Reviews about Recipes in this Book

  • ISBN 10 0811878376
  • ISBN 13 9780811878371
  • Published Sep 01 2012
  • Format Hardcover
  • Page Count 432
  • Language English
  • Countries United States
  • Publisher Chronicle Books

Publishers Text

For anyone who ever picked up a strangely shapes, gnarly looking vegetable at the farmers' market and said, 'What's this?' Roots is your go-to guide to the veggies found underground. This comprehensive cookbook reveals the underworld of roots, from the familiar (beetroot, carrots, potatoes) to the unfamiliar (jicama, salsify, yucca) to the practically unheard of (cassava, galangal, crosnes).

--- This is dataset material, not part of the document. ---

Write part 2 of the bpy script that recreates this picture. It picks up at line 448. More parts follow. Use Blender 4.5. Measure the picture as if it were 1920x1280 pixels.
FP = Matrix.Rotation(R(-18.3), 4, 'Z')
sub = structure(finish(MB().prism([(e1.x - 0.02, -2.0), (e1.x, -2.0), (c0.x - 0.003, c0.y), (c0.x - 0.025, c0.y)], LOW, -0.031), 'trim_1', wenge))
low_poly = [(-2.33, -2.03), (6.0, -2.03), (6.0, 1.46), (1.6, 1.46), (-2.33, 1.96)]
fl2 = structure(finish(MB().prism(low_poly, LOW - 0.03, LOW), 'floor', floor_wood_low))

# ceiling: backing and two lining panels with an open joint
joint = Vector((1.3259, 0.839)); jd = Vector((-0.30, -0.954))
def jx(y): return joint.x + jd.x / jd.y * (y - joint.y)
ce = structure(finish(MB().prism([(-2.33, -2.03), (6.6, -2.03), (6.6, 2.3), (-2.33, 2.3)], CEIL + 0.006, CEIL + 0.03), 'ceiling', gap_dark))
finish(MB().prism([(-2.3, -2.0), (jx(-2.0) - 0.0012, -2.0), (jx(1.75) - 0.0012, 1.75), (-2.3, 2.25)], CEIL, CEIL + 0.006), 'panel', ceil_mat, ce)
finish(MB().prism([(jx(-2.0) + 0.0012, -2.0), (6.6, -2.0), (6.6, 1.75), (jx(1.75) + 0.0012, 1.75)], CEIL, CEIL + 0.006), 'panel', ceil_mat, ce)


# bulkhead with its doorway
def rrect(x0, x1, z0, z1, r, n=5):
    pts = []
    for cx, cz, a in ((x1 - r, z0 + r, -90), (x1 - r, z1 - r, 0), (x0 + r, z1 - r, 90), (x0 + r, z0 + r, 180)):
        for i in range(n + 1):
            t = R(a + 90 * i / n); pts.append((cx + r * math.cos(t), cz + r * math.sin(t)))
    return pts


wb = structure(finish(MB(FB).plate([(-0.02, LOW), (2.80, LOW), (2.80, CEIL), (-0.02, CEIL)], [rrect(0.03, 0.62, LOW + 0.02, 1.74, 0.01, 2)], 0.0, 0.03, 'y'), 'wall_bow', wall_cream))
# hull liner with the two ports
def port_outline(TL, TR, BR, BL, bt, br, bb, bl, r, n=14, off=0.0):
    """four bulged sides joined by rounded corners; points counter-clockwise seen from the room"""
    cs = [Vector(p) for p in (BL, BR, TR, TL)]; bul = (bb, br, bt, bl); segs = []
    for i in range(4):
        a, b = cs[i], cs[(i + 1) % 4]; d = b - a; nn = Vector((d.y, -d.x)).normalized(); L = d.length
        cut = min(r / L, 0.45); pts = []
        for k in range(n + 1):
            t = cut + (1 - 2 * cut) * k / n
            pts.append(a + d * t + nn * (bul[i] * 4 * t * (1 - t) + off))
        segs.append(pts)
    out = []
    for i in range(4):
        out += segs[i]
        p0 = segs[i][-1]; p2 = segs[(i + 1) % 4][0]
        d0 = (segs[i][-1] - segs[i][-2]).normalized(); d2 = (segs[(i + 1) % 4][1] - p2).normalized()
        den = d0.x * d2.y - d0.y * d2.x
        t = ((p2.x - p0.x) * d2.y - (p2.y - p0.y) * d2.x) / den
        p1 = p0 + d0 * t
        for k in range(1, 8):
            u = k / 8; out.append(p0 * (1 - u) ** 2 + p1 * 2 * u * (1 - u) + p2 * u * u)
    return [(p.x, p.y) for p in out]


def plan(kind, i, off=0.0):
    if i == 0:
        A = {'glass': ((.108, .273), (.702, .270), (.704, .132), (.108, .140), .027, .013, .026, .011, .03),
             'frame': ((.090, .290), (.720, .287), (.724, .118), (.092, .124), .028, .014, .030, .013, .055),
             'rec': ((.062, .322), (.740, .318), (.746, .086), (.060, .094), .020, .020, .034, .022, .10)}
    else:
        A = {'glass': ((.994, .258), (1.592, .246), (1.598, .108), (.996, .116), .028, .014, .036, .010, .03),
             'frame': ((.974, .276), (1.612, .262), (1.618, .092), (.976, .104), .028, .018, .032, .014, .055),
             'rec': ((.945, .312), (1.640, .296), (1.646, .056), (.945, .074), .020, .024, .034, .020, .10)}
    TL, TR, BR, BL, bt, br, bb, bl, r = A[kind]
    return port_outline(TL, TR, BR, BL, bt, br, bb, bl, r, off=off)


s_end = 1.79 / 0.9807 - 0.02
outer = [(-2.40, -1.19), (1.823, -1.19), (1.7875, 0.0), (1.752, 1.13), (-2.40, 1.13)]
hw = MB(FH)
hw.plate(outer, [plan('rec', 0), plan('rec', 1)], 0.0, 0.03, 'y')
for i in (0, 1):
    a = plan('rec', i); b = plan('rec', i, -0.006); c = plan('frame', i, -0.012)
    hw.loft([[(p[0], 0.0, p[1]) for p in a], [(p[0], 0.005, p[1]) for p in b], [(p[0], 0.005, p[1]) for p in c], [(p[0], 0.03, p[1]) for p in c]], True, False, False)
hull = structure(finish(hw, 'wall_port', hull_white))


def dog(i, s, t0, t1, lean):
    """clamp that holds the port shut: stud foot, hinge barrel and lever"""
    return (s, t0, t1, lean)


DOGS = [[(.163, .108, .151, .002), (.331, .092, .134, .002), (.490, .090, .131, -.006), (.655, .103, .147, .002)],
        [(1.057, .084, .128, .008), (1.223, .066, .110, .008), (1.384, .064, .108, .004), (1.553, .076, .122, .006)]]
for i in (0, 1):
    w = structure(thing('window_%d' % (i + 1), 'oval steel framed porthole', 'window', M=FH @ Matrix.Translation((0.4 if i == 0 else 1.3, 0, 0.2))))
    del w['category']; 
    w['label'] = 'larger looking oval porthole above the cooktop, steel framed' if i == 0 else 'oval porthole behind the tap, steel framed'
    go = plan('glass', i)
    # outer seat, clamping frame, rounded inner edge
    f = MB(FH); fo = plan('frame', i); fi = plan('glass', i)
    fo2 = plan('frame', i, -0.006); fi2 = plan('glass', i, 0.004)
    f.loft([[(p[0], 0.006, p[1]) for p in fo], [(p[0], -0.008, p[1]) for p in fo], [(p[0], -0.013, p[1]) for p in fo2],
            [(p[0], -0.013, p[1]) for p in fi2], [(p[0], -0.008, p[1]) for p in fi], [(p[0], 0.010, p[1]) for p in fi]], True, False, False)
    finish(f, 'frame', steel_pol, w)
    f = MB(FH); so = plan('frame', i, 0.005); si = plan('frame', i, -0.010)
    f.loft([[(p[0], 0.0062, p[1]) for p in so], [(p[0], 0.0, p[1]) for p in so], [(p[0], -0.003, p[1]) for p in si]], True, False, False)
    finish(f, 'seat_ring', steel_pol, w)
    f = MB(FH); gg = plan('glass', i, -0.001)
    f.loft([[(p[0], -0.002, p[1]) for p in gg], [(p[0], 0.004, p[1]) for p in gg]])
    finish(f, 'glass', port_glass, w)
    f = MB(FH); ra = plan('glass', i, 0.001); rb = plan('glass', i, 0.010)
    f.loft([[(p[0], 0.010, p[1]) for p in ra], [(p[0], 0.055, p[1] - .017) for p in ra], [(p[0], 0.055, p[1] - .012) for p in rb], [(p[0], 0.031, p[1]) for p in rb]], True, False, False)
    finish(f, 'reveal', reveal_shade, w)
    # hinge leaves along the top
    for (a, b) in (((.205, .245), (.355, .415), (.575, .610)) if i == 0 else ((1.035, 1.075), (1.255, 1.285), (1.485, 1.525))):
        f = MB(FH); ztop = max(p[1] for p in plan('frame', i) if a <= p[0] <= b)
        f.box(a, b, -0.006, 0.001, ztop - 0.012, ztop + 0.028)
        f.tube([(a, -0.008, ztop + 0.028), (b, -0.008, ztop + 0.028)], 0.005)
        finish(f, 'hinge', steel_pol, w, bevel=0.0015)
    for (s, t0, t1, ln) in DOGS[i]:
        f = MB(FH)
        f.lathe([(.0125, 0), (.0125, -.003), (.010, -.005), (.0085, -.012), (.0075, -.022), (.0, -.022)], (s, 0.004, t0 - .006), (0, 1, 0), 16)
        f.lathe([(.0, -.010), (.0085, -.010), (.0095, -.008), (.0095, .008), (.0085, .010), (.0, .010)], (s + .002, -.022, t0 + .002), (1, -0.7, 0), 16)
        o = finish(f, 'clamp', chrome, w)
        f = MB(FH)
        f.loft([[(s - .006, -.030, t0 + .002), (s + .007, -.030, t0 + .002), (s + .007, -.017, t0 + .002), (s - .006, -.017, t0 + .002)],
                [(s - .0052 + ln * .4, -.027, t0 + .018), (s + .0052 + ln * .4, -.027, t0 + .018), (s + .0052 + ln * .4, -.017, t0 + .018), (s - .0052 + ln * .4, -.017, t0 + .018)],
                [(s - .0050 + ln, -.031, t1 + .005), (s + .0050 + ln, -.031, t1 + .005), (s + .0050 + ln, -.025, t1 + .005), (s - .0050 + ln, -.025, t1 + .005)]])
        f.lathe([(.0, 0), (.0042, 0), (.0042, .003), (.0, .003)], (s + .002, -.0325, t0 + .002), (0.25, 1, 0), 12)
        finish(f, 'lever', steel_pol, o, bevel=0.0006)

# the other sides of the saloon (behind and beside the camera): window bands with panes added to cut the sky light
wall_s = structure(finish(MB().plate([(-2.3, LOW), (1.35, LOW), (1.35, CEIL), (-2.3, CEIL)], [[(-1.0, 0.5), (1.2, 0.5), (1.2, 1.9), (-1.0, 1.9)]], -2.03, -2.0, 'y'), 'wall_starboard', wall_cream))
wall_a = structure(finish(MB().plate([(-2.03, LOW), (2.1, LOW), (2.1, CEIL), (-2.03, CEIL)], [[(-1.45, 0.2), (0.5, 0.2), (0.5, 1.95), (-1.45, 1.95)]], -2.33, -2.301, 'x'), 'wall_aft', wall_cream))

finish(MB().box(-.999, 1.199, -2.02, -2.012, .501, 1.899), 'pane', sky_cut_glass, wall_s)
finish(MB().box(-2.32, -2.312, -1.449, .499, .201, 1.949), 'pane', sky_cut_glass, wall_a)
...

Discover the fascinating history and lore of each one, their nutritional content, how to buy and store them and, the best part, more than 250 recipes that bring out their best flavours. Start simply with easy-to-prepare Ginger Rhubarb Chutney. Save it in pretty glass containers and this tangy-spicy sauce makes a great gift (or eat it yourself straight from the jar!). Explore more unusual varieties like burdock, a long, thin root with a mild flavor and pleasing crunch that makes it ideal for pickling and stir-fries. Didn't know turmeric was a root? Used mostly in Asian cooking, turmeric is best known for its beautiful golden color and its welcome presence in dishes like Chaing Mai Curry Noodles. And don't forget the well-loved stand-bys like potatoes and carrots that make flavourful hearty stews and quick weeknight meals. Whether you are bringing home your new-found roots from the grocery store or your local farmers' market, these delicious, nutritious and easy on-the-wallet veggies will add a new level of taste and sophistication to your everyday cooking.